Is there a way to add literals as columns to a spark dataframe when reading the multiple files at once if the column values depend on the filepath?

Question

I'm trying to read a lot of avro files into a spark dataframe. They all share the same s3 filepath prefix, so initially I was running something like:

path = "s3a://bucketname/data-files"
df = spark.read.format("avro").load(path)

which was successfully identifying all the files.

The individual files are something like:

"s3a://bucketname/data-files/timestamp=20201007123000/id=update_account/0324345431234.avro"

Upon attempting to manipulate the data, the code kept errorring out, with a message that one of the files was not an Avro data file. The actual error message received is: org.apache.spark.SparkException: Job aborted due to stage failure: Task 62476 in stage 44102.0 failed 4 times, most recent failure: Lost task 62476.3 in stage 44102.0 (TID 267428, 10.96.134.227, executor 9): java.io.IOException: Not an Avro data file.

To circumvent the problem, I was able to get the explicit filepaths of the avro files I'm interested in. After putting them in a list (file_list), I was successfully able to run spark.read.format("avro").load(file_list).

The issue now is this - I'm interested in adding a number of fields to the dataframe that are part of the filepath (ie. the timestamp and the id from the example above).

While using just the bucket and prefix filepath to find the files (approach #1), these fields were automatically appended to the resulting dataframe. With the explicit filepaths, I don't get that advantage.

I'm wondering if there's a way to include these columns while using spark to read the files.

Sequentially processing the files would look something like:

for file in file_list:
    df = spark.read.format("avro").load(file)
    id, timestamp = parse_filename(file)
    df = df.withColumn("id", lit(id))\
         .withColumn("timestamp", lit(timestamp))

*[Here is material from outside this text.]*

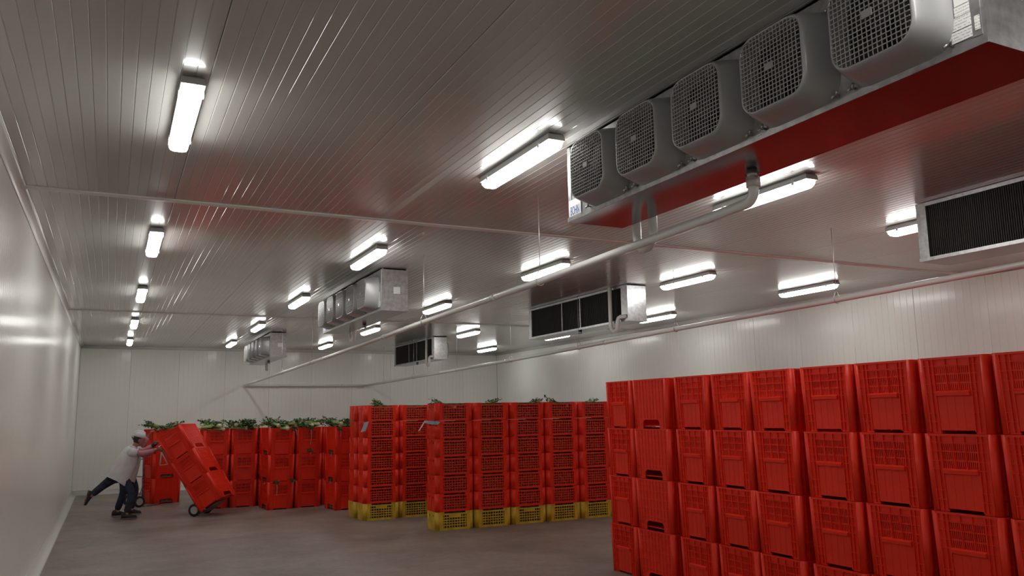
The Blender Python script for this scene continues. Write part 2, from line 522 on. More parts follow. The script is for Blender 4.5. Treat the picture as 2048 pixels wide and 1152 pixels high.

but there are over 500k files and this would take an eternity.

I'm new to Spark, so any help would be much appreciated, thanks!

Answer 1

Why dont you try to read the files first by using wholetextfiles method and add the path name into the data itself at the beginning. Then you can filter out the file names from the data and add it as a column while creating the dataframe. I agree it's a two step process. But it should work. To get a timestamp of file you will need filesystem object which js not serializable , i.e. it cant be used in sparks parallelized operation , So you will have to create a local collection with file and timestamp and join it somehow with the RDD you created with wholetextfiles.

Answer 2

Two separate things to tackle here:

Specifying Files

Spark has built in handling for reading all files of a particular type in a given path. As @Sri_Karthik suggested, try supplying a path like "s3a://bucketname/data-files/*.avro" (if that doesn't work, maybe try "s3a://bucketname/data-files/**/*.avro"... i can't remember the exact pattern matching syntax spark uses), which should grab all avro files only and get rid of that error where you are seeing non-avro files in those paths. In my opinion this is more elegant than manually fetching the file paths and explicitly specifying them.

As an aside, the reason you are seeing this is likely because folders typically get marked with metadata files like .SUCCESS or .COMPLETED to indicate they are are ready for consumption.

Extracting metadata from filepaths

If you check out this stackoverflow question, it shows how you can add the filename as a new column (both for scala and pyspark). You could then use the regexp_extract function to parse out the desired elements from that filename string. I've never used scala in spark so can't help you there, but it should be similar to the pyspark version.